A more pervasive feature of guilt is alienation from other people, or (at a minimum) a strain on one’s relations with others. If I am guilty, I am out of harmony with other people. This feature is central to the role of guilt in human life. It is connected with such practices as punishing and apologizing. And it makes intelligible the fact that guilt can be (at least largely) removed by forgiveness. The idea that guilt consists largely in an alienation produced by the wrong is supported by the fact that the ending of the alienation ends the guilt.

This should not surprise us if we reflect on the way in which we acquired the concept, and the sense, of guilt. In our first experience of guilt its principal significance was an action or attitude of ours that ruptured or strained our relationship with a parent. There did not have to be a failure of benevolence or a violation of a rule; perhaps we were even too young to understand rules. It was enough that something we did or expressed offended the parent, and seemed to threaten the relationship. This is the original context in which the obligation family of moral concepts and sentiments arose. We do not begin with a set of moral principles but with a relationship, actual in part and in part desired, which is immensely valued for its own sake. Everything that attacks or opposes that relationship seems to us bad.

This starkly simple mentality is premoral—we need to go on and learn to distinguish between cases when we’re actually guilty and when we’re not. In grasping such a distinction we must learn to make some critical judgments about the moral validity of the demands that people make on us. Nevertheless, Adams believes it isn’t childish, but perceptive and correct, to persist in regarding obligations as a species of social requirement, and guilt as consisting largely in alienation from those who have (appropriately) required of us what did not do.

Some moralists hold that in the highest stages of the moral life (perhaps not reached by many adults) the center of moral motivation is transplanted from the messy soil of concrete relationships to the pure realm of moral principles; and a corresponding development is envisaged for the sense of guilt.
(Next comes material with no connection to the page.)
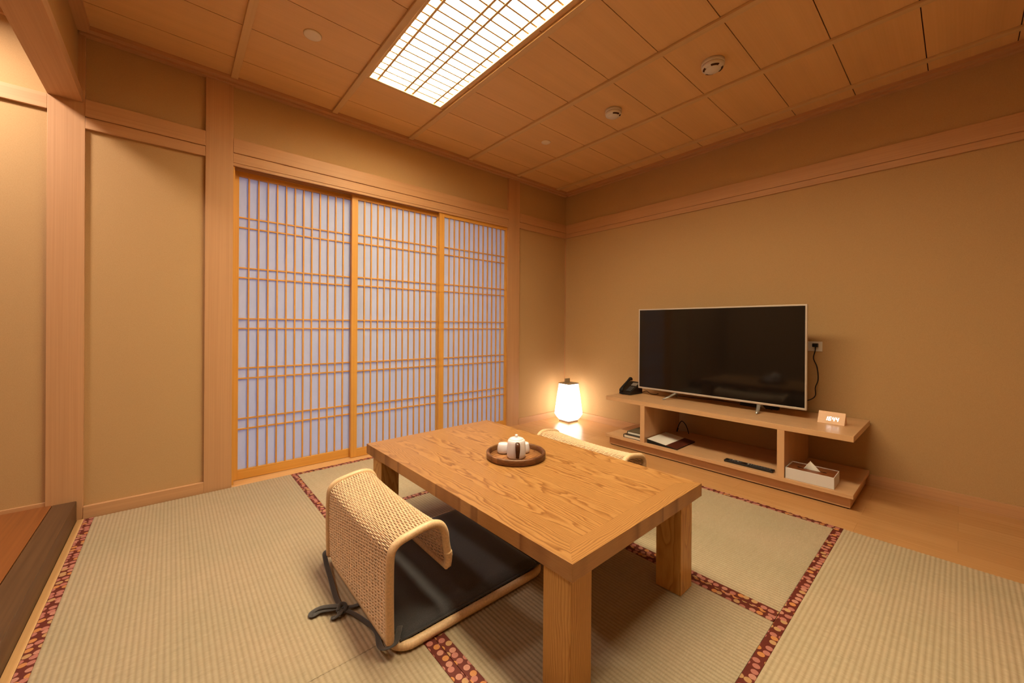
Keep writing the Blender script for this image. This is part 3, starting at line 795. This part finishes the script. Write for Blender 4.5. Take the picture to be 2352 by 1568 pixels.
# clock
t = thing('desk_clock', 'small wooden wedge clock with glowing digits 16:44', 'clock', (3.030, .515, ZT), math.radians(-1.5))
MB().prism([(0, 0), (.078, 0), (.040, .070)], 'Y', -.066, .066).build('case', M['clock_wood'], t, .002)
ca = math.atan2(.070, .040)
def seg7(ch): return {'1': 'bc', '6': 'afgedc', '4': 'fgbc'}[ch]
dg = MB(); hgt, wid, th = .0245, .0125, .0030
for i, chx in enumerate('1644'):
    yl = .032-i*.0176           # left edge as seen from the room (+y is left)
    def bar(u0, u1, v0, v1):    # u to the right, v up the face, slanted like italics
        pts = []
        for u, v in ((u0, v0), (u1, v0), (u1, v1), (u0, v1)):
            uu = u+v*.16; a = .022+v
            pts.append((a*math.cos(ca)-.0006*math.sin(ca), yl-uu, a*math.sin(ca)+.0006*math.cos(ca)))
        pts2 = [(x+.0012*math.sin(ca), y, z-.0012*math.cos(ca)) for x, y, z in pts]
        dg.add(pts+pts2, [(0, 1, 2, 3), (7, 6, 5, 4), (0, 4, 5, 1), (1, 5, 6, 2), (2, 6, 7, 3), (3, 7, 4, 0)])
    H = hgt/2
    for s_ in seg7(chx):
        if s_ == 'a': bar(th*.3, wid-th*.3, hgt-th, hgt)
        if s_ == 'g': bar(th*.3, wid-th*.3, H-th/2, H+th/2)
        if s_ == 'd': bar(th*.3, wid-th*.3, 0, th)
        if s_ == 'f': bar(0, th, H, hgt-th*.2)
        if s_ == 'e': bar(0, th, th*.2, H)
        if s_ == 'b': bar(wid-th, wid, H, hgt-th*.2)
        if s_ == 'c': bar(wid-th, wid, th*.2, H)
dg.build('digits', M['digit'], t)

# tissue box
t = thing('tissue_box', 'white tissue box with brown leather lid on the lower shelf', 'tissue box', (2.875, .573, ZS), math.radians(1.0))
hx, hy, hz = .082, .115, .066; w_ = .004
tb = MB().box(-hx, -hx+w_, -hy, hy, 0, hz).box(hx-w_, hx, -hy, hy, 0, hz).box(-hx+w_, hx-w_, -hy, -hy+w_, 0, hz).box(-hx+w_, hx-w_, hy-w_, hy, 0, hz).box(-hx+w_, hx-w_, -hy+w_, hy-w_, 0, .004)
tb.build('case', M['white_leather'], t, .0015)
lidm = MB().box(-hx+w_, -.013, -hy+w_, hy-w_, hz-.009, hz-.004).box(.013, hx-w_, -hy+w_, hy-w_, hz-.009, hz-.004).box(-.013, .013, -hy+w_, -.070, hz-.009, hz-.004).box(-.013, .013, .070, hy-w_, hz-.009, hz-.004)
lidm.build('lid', M['brown_leather'], t, .001)
box('slot_lining', M['dark_gap'], -.020, .020, -.078, .078, hz-.020, hz-.016, t)
ts = MB(); nv = 14; v = []
for i in range(nv+1):
    u = i/nv
    for j in range(7):
        w = j/6
        y = (.045-.090*u)*(1-w)+w*(.008); x = .006*math.sin(u*7)*(1-w)-.004*w; z = hz-.014+(.060)*w
        v.append((x, y, z))
fs = [(i*7+j, (i+1)*7+j, (i+1)*7+j+1, i*7+j+1) for i in range(nv) for j in range(6)]
ts.add(v, fs, True); o = ts.build('tissue', M['paper_white'], t); sd = o.modifiers.new('solid', 'SOLIDIFY'); sd.thickness = .0012

# remote control tray: two slim remotes end to end on a black tray
t = thing('remote_control', 'long slim black remote control lying on the lower shelf', 'remote control', (2.838, .900, ZS), 0)
box('body', M['black'], -.024, .024, -.143, .143, 0, .014, t, .004)
for i in range(16):
    for j in range(3):
        y = -.128+i*.0155; x = -.015+j*.0125
        if 9 <= i <= 10: continue
        box('button', M['lit_button'] if (i, j) in ((12, 1), (14, 2), (8, 1)) else M['button'], x, x+.008, y, y+.009, .0138, .0158, t)

# folder
t = thing('leather_folder', 'brown leather folder with white sheets lying on the lower shelf', 'folder', (2.800, 1.600, ZS), 0)
MB().prism([(0, 0), (0, .030), (-.232, .006), (-.240, 0)], 'X', 0, .300).build('spine_block', M['black_matt'], t, .001)
MB().prism([(-.155, .0145), (0, .0305), (-.0, .0325), (-.155, .0165)], 'X', .002, .298).build('sheets', M['paper_white'], t)
MB().prism([(-.240, .0058), (-.240, .0085), (-.1555, .0172), (-.1555, .0145)], 'X', -.001, .301).build('cover_flap', M['dark_leather'], t)
# books
t = thing('book', 'white paged book with dark cover, lower of the two beside the folder', 'book', (2.800, 1.655, ZS), 0)
box('pages', M['page_edge'], .003, .200, .004, .150, .003, .023, t)
MB().box(0, .203, 0, .156, 0, .003).box(0, .203, 0, .156, .023, .026).box(0, .203, .152, .156, .003, .023).build('cover', M['black'], t, .0008)
t['group'] = 'books on the lower shelf'
t = thing('book', 'olive covered book lying on top of the lower book', 'book', (2.826, 1.660, ZS+.0262), 0, 'books on the lower shelf')
box('pages', M['paper_white'], .003, .190, .004, .128, .003, .019, t)
MB().box(0, .194, 0, .134, 0, .003).box(0, .194, 0, .134, .019, .022).box(0, .194, .130, .134, .003, .019).build('cover', M['olive_cover'], t, .0008)
# cable loop behind the folder
t = thing('cable_loop', 'thin black cable loop rising behind the folder on the shelf', 'cable', (3.27, 1.535, ZS+.0065))
MB().tube(catmull([(0, .055, .004), (0, .050, .030), (0, .030, .080), (.0, .010, .100), (0, -.020, .075), (0, -.040, .030), (0, -.048, .004)], 10), .0035, 8).build('cord', M['black_matt'], t)
MB().tube([(0, .055, .003), (0, .046, .035)], .006, 8).build('connector', M['black'], t)

# ------------------------------------------------------------------ floor lantern
t = thing('floor_lantern', 'glowing white tapered paper floor lamp in the far corner', 'lamp', (3.165, 2.715, 0), math.radians(-3))
def sq(h, z): return [(-h, -h, z), (h, -h, z), (h, h, z), (-h, h, z)]
def loft(levels, cap=True):
    v = []; fs = []
    for h, z in levels: v += sq(h, z)
    for i in range(len(levels)-1):
        for k in range(4): fs.append((i*4+k, i*4+(k+1) % 4, (i+1)*4+(k+1) % 4, (i+1)*4+k))
    if cap: fs += [(3, 2, 1, 0), tuple((len(levels)-1)*4+k for k in range(4))]
    return MB().add(v, fs)
loft([(.070, 0), (.070, .018)]).build('base', M['lamp_wood'], t, .001)
sh = loft([(.068, .0185), (.086, .045), (.103, .080), (.102, .095), (.088, .250), (.072, .398)]); sh.build('shade', M['shade'], t)
loft([(.075, .3985), (.075, .408)]).build('top_plate', M['lamp_wood'], t, .001)
box('handle', M['lamp_wood'], -.010, .062, .040, .052, .408, .446, t, .001)
MB().lathe([(.004, .408), (.004, .424), (.002, .426)], seg=12).build('finial', M['lamp_wood'], t)
for sx in (-1, 1):
    for sy in (-1, 1):
        MB().tube([(sx*.068, sy*.068, .0185), (sx*.0865, sy*.0865, .045), (sx*.1035, sy*.1035, .080), (sx*.1025, sy*.1025, .095), (sx*.0885, sy*.0885, .250), (sx*.0725, sy*.0725, .398)], .0009, 5).build('rib', M['paper_white'], t)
It is certainly possible to come to value—even to love—an ethical principle for its own sake, and this provides a motive for conforming to it; but this way of relating to ethical principles has more to do with ideals than with obligations. To love truthfulness is one thing; to feel that one has to tell the truth is something else. Similarly, failing to act on a principle one loves seems, as such, more an occasion of shame than of guilt. Merely violating a principle, without alienating anyone, is likely more a reason to feel ashamed or degraded than a reason to feel guilty. It’s also significant that insofar as my reaction arises from my personally valuing a principle, it may not matter very much whether the principle is moral or aesthetic or intellectual. But aesthetic “guilt” doesn’t make much sense. Guilt is not necessarily worse than degradation, but they are different. And a main point of difference between them is that, in typical cases, guilt involves alienation from someone else who required or expected of us what we were obligated to do and have not done, or who has been harmed by what we have done and might reasonably have required of us not to do it. (This is of course not to deny that shame often accompanies the complex reaction to things of which we judge ourselves to be guilty.)